Unfortunately, in spite of the endless faxes I sent to the playwright's agent, and eventually to the playwright herself, we were unable to secure the rights for Joanna Murray-Smith's Honour. Some years later this play became a hit at the National Theatre's Cottesloe, London (2003) with Eileen Atkins in the title role, and more recently, with Diana Rigg. The British Theatre Guide's reviewer wrote of the British premiere: “The National has unearthed an absolute gem with this Australian play written in 1995. It is a touching tale of what happens when a man who has been married for 32 years decides to defy mortality.”

Our fourth production was The Clearing, by Helen Edmundson (founder of Red Stockings Theatre Company, in 1988), a powerful and profoundly moving play, which married the personal with the political, set during the early Irish Troubles under Cromwell. As soon as I read this play, I felt that it would have particular resonances for Scottish audiences, with our own shameful history of the highland clearances. Muriel Romanes directed this production.

During the first half-dozen years of its existence, Stellar Quines had no core funding.  We were supported by the SAC from their Project Grant fund. The day-to-day running of the company, artistically and administratively, had to be carried out voluntarily. We were paid only when employed as part of the production team, i.e. when we received a modest one-off fee as part of a production budget, once per year at the most. We were all trying to work for Stellar Quines while inevitably earning money elsewhere. There came a point when Morag Ballantyne, who had worked tirelessly for the company, could not continue to give so much of her time, and money was found to employ Jaine Lumsden as a waged administrator.  

Stellar Quines had operated for six years as a co-operative, with no single artistic director. An idealistic concept, which I favoured, though structurally somewhat unwieldy. Sadly, artistic differences emerged over the choice of one particular play, The Reel Of The Hanged Man, by Canadian writer, Jeanne-Mance Delisle. I, and some other company members, considered this play to be deeply reactionary in its published form.

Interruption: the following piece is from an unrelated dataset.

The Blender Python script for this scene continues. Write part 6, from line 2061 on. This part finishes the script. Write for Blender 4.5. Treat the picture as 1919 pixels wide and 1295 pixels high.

However, it was decided narrowly, by a company vote, that we would produce the play.

At this point, in November 1999, I left Stellar Quines. A positive result of this decision was that my phone bill immediately plummeted!

In 2000, Muriel Romanes took over as Artistic Director, and the company went on to secure core funding. Happily, the company continues as an energetic force in Scottish theatre.  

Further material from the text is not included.